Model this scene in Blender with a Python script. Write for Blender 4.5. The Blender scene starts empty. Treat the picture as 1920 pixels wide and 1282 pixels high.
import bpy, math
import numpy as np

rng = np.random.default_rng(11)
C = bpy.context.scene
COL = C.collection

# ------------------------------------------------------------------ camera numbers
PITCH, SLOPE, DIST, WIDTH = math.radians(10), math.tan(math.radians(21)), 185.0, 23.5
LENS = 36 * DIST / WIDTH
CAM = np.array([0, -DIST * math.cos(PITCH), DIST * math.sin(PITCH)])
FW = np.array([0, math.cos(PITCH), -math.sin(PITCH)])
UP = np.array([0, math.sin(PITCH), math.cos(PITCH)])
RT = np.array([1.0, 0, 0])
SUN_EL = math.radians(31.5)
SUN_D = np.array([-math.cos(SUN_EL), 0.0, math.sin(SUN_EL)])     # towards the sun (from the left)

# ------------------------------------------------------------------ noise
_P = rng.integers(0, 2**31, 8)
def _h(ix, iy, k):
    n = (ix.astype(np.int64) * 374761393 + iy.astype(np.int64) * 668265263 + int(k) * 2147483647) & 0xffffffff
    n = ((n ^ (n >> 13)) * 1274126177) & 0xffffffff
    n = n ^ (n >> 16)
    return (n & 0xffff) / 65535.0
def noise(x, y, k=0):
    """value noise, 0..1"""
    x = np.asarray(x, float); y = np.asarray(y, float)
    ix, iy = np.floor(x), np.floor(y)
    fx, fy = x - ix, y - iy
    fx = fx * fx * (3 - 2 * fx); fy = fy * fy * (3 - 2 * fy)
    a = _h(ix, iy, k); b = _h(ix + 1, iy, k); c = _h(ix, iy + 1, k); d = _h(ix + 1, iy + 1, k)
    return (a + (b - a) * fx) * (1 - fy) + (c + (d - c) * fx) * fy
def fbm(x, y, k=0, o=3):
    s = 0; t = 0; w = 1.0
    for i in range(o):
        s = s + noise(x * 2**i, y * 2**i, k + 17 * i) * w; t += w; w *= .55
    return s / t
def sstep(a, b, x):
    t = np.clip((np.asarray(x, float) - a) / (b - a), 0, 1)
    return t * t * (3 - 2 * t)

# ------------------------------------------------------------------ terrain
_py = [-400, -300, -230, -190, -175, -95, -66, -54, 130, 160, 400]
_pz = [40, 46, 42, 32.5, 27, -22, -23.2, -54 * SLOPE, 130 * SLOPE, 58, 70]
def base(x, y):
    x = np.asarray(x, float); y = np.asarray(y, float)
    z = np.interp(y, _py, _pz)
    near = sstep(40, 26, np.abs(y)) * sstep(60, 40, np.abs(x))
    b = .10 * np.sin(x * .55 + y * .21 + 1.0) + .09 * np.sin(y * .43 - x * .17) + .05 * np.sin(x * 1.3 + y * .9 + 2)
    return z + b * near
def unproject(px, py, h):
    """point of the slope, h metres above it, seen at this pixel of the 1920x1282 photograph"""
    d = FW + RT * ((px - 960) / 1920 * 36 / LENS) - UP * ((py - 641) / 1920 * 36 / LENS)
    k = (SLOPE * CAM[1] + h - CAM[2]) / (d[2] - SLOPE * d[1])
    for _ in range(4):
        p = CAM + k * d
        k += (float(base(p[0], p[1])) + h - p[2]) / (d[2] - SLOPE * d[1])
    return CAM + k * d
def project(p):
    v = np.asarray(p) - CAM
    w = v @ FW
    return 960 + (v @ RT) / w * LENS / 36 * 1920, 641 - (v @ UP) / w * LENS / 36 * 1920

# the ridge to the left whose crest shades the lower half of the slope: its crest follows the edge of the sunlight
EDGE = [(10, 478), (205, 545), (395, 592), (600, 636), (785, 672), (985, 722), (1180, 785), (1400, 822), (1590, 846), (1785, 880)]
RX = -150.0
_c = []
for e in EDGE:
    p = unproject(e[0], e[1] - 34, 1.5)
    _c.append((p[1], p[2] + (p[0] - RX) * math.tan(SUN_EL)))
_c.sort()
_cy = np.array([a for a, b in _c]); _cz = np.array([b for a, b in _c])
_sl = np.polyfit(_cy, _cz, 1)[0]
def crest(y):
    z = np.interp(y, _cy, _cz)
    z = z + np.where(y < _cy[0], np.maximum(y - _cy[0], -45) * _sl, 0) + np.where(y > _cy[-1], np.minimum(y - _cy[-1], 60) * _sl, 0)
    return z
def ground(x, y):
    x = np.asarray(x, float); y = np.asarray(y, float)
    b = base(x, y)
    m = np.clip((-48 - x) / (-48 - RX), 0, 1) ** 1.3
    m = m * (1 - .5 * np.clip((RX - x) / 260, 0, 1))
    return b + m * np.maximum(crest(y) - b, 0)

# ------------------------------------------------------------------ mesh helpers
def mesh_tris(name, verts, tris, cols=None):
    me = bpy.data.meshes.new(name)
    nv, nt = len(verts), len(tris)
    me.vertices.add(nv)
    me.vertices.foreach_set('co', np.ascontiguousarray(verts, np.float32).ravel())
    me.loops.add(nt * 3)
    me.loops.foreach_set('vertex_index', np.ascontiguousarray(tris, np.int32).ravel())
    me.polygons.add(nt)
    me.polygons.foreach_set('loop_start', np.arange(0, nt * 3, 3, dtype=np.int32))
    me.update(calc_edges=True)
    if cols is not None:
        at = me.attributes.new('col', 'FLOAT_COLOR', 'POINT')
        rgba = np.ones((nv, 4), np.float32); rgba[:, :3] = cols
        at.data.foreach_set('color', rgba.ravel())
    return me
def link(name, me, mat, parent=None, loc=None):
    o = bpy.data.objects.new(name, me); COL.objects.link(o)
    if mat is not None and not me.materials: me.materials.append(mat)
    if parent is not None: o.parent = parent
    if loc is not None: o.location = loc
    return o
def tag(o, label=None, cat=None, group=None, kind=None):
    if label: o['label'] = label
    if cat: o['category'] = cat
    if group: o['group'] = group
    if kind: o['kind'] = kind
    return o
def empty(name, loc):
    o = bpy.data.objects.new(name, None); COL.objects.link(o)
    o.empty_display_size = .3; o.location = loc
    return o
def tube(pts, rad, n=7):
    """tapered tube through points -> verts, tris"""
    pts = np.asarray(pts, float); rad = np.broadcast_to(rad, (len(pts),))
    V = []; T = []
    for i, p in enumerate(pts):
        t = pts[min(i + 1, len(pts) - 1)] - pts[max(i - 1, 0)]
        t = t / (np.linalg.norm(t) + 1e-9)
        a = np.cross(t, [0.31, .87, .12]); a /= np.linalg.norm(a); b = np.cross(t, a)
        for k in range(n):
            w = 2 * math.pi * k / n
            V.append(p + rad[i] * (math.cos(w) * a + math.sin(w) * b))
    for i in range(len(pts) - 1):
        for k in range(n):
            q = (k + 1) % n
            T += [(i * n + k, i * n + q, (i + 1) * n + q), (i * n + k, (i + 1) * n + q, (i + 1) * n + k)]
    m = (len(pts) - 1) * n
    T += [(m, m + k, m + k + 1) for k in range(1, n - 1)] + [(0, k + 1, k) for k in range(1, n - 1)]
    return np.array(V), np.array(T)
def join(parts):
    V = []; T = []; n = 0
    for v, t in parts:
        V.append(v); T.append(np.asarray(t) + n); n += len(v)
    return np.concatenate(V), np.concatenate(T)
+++
WORK REQUIRED:
Extract, word for word, each line of the listing above.

TASK RESULT:
Model this scene in Blender with a Python script. Write for Blender 4.5. The Blender scene starts empty. Treat the picture as 1920 pixels wide and 1282 pixels high.
import bpy, math
import numpy as np

rng = np.random.default_rng(11)
C = bpy.context.scene
COL = C.collection

# ------------------------------------------------------------------ camera numbers
PITCH, SLOPE, DIST, WIDTH = math.radians(10), math.tan(math.radians(21)), 185.0, 23.5
LENS = 36 * DIST / WIDTH
CAM = np.array([0, -DIST * math.cos(PITCH), DIST * math.sin(PITCH)])
FW = np.array([0, math.cos(PITCH), -math.sin(PITCH)])
UP = np.array([0, math.sin(PITCH), math.cos(PITCH)])
RT = np.array([1.0, 0, 0])
SUN_EL = math.radians(31.5)
SUN_D = np.array([-math.cos(SUN_EL), 0.0, math.sin(SUN_EL)])     # towards the sun (from the left)

# ------------------------------------------------------------------ noise
_P = rng.integers(0, 2**31, 8)
def _h(ix, iy, k):
    n = (ix.astype(np.int64) * 374761393 + iy.astype(np.int64) * 668265263 + int(k) * 2147483647) & 0xffffffff
    n = ((n ^ (n >> 13)) * 1274126177) & 0xffffffff
    n = n ^ (n >> 16)
    return (n & 0xffff) / 65535.0
def noise(x, y, k=0):
    """value noise, 0..1"""
    x = np.asarray(x, float); y = np.asarray(y, float)
    ix, iy = np.floor(x), np.floor(y)
    fx, fy = x - ix, y - iy
    fx = fx * fx * (3 - 2 * fx); fy = fy * fy * (3 - 2 * fy)
    a = _h(ix, iy, k); b = _h(ix + 1, iy, k); c = _h(ix, iy + 1, k); d = _h(ix + 1, iy + 1, k)
    return (a + (b - a) * fx) * (1 - fy) + (c + (d - c) * fx) * fy
def fbm(x, y, k=0, o=3):
    s = 0; t = 0; w = 1.0
    for i in range(o):
        s = s + noise(x * 2**i, y * 2**i, k + 17 * i) * w; t += w; w *= .55
    return s / t
def sstep(a, b, x):
    t = np.clip((np.asarray(x, float) - a) / (b - a), 0, 1)
    return t * t * (3 - 2 * t)

# ------------------------------------------------------------------ terrain
_py = [-400, -300, -230, -190, -175, -95, -66, -54, 130, 160, 400]
_pz = [40, 46, 42, 32.5, 27, -22, -23.2, -54 * SLOPE, 130 * SLOPE, 58, 70]
def base(x, y):
    x = np.asarray(x, float); y = np.asarray(y, float)
    z = np.interp(y, _py, _pz)
    near = sstep(40, 26, np.abs(y)) * sstep(60, 40, np.abs(x))
    b = .10 * np.sin(x * .55 + y * .21 + 1.0) + .09 * np.sin(y * .43 - x * .17) + .05 * np.sin(x * 1.3 + y * .9 + 2)
    return z + b * near
def unproject(px, py, h):
    """point of the slope, h metres above it, seen at this pixel of the 1920x1282 photograph"""
    d = FW + RT * ((px - 960) / 1920 * 36 / LENS) - UP * ((py - 641) / 1920 * 36 / LENS)
    k = (SLOPE * CAM[1] + h - CAM[2]) / (d[2] - SLOPE * d[1])
    for _ in range(4):
        p = CAM + k * d
        k += (float(base(p[0], p[1])) + h - p[2]) / (d[2] - SLOPE * d[1])
    return CAM + k * d
def project(p):
    v = np.asarray(p) - CAM
    w = v @ FW
    return 960 + (v @ RT) / w * LENS / 36 * 1920, 641 - (v @ UP) / w * LENS / 36 * 1920

# the ridge to the left whose crest shades the lower half of the slope: its crest follows the edge of the sunlight
EDGE = [(10, 478), (205, 545), (395, 592), (600, 636), (785, 672), (985, 722), (1180, 785), (1400, 822), (1590, 846), (1785, 880)]
RX = -150.0
_c = []
for e in EDGE:
    p = unproject(e[0], e[1] - 34, 1.5)
    _c.append((p[1], p[2] + (p[0] - RX) * math.tan(SUN_EL)))
_c.sort()
_cy = np.array([a for a, b in _c]); _cz = np.array([b for a, b in _c])
_sl = np.polyfit(_cy, _cz, 1)[0]
def crest(y):
    z = np.interp(y, _cy, _cz)
    z = z + np.where(y < _cy[0], np.maximum(y - _cy[0], -45) * _sl, 0) + np.where(y > _cy[-1], np.minimum(y - _cy[-1], 60) * _sl, 0)
    return z
def ground(x, y):
    x = np.asarray(x, float); y = np.asarray(y, float)
    b = base(x, y)
    m = np.clip((-48 - x) / (-48 - RX), 0, 1) ** 1.3
    m = m * (1 - .5 * np.clip((RX - x) / 260, 0, 1))
    return b + m * np.maximum(crest(y) - b, 0)

# ------------------------------------------------------------------ mesh helpers
def mesh_tris(name, verts, tris, cols=None):
    me = bpy.data.meshes.new(name)
    nv, nt = len(verts), len(tris)
    me.vertices.add(nv)
    me.vertices.foreach_set('co', np.ascontiguousarray(verts, np.float32).ravel())
    me.loops.add(nt * 3)
    me.loops.foreach_set('vertex_index', np.ascontiguousarray(tris, np.int32).ravel())
    me.polygons.add(nt)
    me.polygons.foreach_set('loop_start', np.arange(0, nt * 3, 3, dtype=np.int32))
    me.update(calc_edges=True)
    if cols is not None:
        at = me.attributes.new('col', 'FLOAT_COLOR', 'POINT')
        rgba = np.ones((nv, 4), np.float32); rgba[:, :3] = cols
        at.data.foreach_set('color', rgba.ravel())
    return me
def link(name, me, mat, parent=None, loc=None):
    o = bpy.data.objects.new(name, me); COL.objects.link(o)
    if mat is not None and not me.materials: me.materials.append(mat)
    if parent is not None: o.parent = parent
    if loc is not None: o.location = loc
    return o
def tag(o, label=None, cat=None, group=None, kind=None):
    if label: o['label'] = label
    if cat: o['category'] = cat
    if group: o['group'] = group
    if kind: o['kind'] = kind
    return o
def empty(name, loc):
    o = bpy.data.objects.new(name, None); COL.objects.link(o)
    o.empty_display_size = .3; o.location = loc
    return o
def tube(pts, rad, n=7):
    """tapered tube through points -> verts, tris"""
    pts = np.asarray(pts, float); rad = np.broadcast_to(rad, (len(pts),))
    V = []; T = []
    for i, p in enumerate(pts):
        t = pts[min(i + 1, len(pts) - 1)] - pts[max(i - 1, 0)]
        t = t / (np.linalg.norm(t) + 1e-9)
        a = np.cross(t, [0.31, .87, .12]); a /= np.linalg.norm(a); b = np.cross(t, a)
        for k in range(n):
            w = 2 * math.pi * k / n
            V.append(p + rad[i] * (math.cos(w) * a + math.sin(w) * b))
    for i in range(len(pts) - 1):
        for k in range(n):
            q = (k + 1) % n
            T += [(i * n + k, i * n + q, (i + 1) * n + q), (i * n + k, (i + 1) * n + q, (i + 1) * n + k)]
    m = (len(pts) - 1) * n
    T += [(m, m + k, m + k + 1) for k in range(1, n - 1)] + [(0, k + 1, k) for k in range(1, n - 1)]
    return np.array(V), np.array(T)
def join(parts):
    V = []; T = []; n = 0
    for v, t in parts:
        V.append(v); T.append(np.asarray(t) + n); n += len(v)
    return np.concatenate(V), np.concatenate(T)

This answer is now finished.